Headlining this month’s show, which was attended by a who’s who of the Montreal native art scene, was Michelle Thrush, who grew up in Calgary, Alta. Her mom is Plains Cree and her dad is Iroquois from Ontario.

She started acting in film and TV when she was 17. She first got into the theatre a couple of years ago when she was cast for The Ecstasy of Rita Joe in Vancouver. She didn’t really get into acting as her main focus ’till she hit the theatre. The instant reaction from audiences was what did it for her. So at 21 she packed her bags and moved to Vancouver, got an agent and took it from there.

She wants social change. She thought of being a social worker but chose the theatre because it gives you “the ability to take something that you really believe in, interpret it and give it to someone else.”

Her frustrations were written into her own play, Reclaim, three years ago. This is the play she performed in Montreal this month. “I grew up with the Band politics and it frustrated me.”

“The spirit of those who call me Indian” is the name of her spirit as she makes the journey, which touches on issues like abuse of women. “Society has found a way of not responding to it. It almost becomes natural. It’s not shocking anymore to see a woman abused, the little girl with the priest. I think that’s where a lot of the dysfunctions are from, residential schools. And we’re still carrying that around.”

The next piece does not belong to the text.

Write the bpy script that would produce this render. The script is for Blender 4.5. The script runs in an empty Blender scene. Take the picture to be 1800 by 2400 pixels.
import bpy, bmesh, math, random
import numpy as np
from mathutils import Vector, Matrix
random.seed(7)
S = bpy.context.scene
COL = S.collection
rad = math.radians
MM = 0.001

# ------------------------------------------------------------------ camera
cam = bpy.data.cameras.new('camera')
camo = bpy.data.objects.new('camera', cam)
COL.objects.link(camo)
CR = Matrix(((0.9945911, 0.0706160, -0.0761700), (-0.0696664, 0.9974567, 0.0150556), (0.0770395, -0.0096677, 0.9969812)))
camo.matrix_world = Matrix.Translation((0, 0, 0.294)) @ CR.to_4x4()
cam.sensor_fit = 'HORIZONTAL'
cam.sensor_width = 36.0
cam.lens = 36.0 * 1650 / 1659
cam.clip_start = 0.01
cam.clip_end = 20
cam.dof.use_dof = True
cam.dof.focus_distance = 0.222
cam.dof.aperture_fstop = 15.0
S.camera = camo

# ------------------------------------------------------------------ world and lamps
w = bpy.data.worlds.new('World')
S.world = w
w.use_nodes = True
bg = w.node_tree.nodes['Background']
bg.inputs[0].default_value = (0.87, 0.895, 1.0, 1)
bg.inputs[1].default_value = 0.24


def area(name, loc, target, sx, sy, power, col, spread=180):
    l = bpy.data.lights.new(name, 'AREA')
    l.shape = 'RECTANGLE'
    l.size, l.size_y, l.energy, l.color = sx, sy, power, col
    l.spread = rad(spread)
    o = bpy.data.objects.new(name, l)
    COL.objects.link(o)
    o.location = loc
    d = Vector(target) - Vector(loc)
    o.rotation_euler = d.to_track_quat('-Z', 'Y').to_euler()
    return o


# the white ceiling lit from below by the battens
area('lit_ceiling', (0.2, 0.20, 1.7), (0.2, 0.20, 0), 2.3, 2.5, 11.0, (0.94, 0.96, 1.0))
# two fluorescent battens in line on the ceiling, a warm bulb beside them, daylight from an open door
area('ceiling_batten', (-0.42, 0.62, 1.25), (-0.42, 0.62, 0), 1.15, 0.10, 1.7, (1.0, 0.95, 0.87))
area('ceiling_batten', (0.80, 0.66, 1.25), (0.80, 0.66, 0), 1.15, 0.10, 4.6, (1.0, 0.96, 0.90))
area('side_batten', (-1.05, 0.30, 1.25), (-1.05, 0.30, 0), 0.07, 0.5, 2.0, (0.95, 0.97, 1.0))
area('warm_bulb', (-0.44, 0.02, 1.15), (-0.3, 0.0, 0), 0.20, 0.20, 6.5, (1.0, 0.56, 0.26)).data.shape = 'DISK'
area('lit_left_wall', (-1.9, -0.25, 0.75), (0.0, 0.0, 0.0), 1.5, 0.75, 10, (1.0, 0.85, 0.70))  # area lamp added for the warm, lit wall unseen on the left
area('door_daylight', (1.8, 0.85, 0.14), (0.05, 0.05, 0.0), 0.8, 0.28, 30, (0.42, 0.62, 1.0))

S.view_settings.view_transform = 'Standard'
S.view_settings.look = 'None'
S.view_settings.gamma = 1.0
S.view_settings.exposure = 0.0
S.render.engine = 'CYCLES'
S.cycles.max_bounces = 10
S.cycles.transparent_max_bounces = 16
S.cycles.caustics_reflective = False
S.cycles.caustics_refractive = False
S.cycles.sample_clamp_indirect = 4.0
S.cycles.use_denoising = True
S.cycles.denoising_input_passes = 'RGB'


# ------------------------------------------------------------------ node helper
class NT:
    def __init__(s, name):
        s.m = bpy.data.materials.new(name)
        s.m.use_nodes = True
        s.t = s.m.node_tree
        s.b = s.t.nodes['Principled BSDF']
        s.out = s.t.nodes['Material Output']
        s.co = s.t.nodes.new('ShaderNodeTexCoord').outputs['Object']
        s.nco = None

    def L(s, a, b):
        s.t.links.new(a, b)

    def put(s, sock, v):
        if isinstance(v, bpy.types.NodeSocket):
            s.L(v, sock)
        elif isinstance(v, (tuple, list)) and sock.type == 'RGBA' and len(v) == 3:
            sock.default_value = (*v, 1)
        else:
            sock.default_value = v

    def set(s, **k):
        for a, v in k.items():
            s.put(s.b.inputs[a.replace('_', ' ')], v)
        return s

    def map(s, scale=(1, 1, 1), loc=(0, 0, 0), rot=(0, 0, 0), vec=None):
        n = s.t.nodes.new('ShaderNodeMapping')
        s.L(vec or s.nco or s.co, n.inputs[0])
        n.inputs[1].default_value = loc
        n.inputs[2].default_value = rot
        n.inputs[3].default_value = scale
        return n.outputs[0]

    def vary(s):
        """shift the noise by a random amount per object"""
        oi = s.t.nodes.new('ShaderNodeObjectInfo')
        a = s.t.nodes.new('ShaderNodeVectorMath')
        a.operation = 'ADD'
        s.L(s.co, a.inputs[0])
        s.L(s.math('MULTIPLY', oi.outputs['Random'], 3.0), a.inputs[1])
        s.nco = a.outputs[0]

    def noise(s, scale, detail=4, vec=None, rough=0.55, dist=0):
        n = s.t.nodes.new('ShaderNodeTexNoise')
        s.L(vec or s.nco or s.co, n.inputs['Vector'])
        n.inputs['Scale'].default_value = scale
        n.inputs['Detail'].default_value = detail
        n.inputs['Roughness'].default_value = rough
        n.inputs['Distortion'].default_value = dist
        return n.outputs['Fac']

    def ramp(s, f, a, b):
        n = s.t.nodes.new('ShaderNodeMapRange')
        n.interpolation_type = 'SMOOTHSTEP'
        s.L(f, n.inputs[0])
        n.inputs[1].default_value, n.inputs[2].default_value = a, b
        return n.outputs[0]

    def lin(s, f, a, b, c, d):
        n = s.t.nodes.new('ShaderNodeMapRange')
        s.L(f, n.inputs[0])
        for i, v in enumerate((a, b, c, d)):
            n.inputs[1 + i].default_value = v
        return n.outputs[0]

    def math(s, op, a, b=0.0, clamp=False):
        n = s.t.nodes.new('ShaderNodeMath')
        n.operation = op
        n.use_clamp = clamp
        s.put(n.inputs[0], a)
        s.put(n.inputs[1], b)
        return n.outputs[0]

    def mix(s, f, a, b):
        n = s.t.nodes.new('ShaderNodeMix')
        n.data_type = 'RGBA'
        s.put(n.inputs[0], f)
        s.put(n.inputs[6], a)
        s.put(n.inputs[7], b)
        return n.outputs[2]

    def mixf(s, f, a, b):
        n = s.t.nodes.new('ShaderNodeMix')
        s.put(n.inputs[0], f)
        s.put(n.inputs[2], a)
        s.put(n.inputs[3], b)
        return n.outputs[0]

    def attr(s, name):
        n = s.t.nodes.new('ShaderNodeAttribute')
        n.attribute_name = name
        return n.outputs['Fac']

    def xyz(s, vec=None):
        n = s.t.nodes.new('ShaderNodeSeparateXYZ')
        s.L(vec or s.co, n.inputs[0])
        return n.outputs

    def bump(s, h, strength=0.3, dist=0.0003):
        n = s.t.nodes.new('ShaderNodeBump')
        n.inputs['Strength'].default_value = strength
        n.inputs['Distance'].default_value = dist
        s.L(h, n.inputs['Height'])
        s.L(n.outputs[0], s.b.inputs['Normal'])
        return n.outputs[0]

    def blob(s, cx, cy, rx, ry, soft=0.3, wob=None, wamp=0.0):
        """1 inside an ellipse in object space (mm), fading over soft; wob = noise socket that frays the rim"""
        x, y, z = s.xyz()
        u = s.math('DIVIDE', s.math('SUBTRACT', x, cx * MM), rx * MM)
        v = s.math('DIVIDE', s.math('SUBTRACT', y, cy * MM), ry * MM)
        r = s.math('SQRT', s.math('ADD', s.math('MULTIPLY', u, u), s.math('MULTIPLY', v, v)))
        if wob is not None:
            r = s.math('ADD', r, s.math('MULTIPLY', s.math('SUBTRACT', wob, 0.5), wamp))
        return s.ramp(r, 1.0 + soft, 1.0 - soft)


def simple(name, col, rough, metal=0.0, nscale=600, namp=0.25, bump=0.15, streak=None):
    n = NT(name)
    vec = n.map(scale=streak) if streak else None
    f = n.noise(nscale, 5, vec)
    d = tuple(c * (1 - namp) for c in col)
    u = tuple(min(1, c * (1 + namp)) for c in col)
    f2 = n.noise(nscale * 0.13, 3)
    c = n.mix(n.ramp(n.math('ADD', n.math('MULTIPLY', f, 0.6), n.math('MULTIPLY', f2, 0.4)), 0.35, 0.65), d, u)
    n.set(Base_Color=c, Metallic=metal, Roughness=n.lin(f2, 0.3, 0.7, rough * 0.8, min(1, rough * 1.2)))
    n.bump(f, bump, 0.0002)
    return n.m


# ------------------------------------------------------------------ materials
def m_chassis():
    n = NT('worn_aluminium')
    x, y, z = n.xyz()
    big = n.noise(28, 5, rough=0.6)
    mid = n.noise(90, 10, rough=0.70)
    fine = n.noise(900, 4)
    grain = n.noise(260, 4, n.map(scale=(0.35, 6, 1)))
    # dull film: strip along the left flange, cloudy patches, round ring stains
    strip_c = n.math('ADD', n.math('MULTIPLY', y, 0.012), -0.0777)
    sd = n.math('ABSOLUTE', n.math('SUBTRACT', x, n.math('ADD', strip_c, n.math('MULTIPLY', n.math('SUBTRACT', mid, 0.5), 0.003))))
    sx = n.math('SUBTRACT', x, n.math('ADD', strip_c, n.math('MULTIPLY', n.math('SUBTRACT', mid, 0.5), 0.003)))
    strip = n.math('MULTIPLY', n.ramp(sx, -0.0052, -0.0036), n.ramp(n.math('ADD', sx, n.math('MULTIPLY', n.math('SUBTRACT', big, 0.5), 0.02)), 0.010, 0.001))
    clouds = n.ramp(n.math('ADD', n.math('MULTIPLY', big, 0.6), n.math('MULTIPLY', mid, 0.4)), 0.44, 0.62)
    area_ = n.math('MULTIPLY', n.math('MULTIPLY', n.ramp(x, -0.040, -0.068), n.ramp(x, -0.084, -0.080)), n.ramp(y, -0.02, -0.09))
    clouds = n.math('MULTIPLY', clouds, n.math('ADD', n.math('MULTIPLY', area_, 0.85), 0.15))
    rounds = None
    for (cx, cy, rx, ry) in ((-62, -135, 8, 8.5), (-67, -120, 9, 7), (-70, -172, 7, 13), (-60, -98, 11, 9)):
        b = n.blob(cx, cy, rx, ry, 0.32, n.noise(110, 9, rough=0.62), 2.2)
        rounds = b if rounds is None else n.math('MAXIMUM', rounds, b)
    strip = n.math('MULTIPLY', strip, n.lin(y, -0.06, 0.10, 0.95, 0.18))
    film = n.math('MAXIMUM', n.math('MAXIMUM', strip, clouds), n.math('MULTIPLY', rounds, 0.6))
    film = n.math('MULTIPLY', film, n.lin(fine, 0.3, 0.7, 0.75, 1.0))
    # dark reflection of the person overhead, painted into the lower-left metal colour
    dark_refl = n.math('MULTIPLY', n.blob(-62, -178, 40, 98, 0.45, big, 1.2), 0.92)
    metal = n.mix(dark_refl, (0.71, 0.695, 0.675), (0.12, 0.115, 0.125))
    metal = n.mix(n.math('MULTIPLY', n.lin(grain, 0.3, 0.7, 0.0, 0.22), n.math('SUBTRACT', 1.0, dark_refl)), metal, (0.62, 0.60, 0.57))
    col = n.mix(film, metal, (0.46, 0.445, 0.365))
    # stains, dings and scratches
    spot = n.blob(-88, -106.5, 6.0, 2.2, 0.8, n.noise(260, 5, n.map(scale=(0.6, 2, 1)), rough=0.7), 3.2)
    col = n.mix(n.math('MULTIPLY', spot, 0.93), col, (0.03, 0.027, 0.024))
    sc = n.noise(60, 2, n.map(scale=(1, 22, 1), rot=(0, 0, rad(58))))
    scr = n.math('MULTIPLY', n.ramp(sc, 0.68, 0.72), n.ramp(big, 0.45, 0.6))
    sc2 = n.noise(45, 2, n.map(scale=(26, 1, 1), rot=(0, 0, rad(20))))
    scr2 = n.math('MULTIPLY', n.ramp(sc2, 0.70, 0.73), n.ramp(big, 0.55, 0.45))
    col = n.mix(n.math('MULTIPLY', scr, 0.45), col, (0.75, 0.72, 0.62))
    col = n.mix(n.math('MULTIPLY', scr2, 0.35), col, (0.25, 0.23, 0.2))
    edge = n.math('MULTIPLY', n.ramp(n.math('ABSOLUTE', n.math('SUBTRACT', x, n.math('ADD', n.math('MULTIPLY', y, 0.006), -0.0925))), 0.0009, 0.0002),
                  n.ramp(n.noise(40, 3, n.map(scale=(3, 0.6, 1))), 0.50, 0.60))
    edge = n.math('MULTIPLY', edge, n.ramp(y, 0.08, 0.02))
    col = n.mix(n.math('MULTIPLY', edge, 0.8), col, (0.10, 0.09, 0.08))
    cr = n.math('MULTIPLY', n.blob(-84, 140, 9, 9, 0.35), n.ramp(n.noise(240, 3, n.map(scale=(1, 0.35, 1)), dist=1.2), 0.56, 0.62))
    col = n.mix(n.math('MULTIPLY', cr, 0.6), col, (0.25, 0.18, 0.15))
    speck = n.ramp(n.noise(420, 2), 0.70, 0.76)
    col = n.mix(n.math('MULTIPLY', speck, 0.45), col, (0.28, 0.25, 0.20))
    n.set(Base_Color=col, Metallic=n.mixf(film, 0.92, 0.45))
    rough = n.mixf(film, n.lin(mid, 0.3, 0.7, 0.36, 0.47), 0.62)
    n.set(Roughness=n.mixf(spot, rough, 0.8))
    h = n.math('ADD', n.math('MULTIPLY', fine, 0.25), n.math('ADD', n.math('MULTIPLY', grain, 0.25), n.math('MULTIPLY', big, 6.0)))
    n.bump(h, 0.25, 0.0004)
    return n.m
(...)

Touring the country in different communities with the play, she says the response she gets from people is happiness—”because it’s a release for them.”

When she did the play for a banquet of native and non-native businessmen, after the first monologue they were “harassing the technical director to stop the show. But by the end they did a standing ovation.”

“Don’t waste time” is the advice she wants to pass on to young people thinking of going into acting or any other field. “Go for it now and don’t just think about it. Soon you’ll be 30 and asking yourself, ‘Where’d my life go? I was just thinking about it.'”

She plans to continue her tour and have workshops with kids and do the play for whatever community she’s in.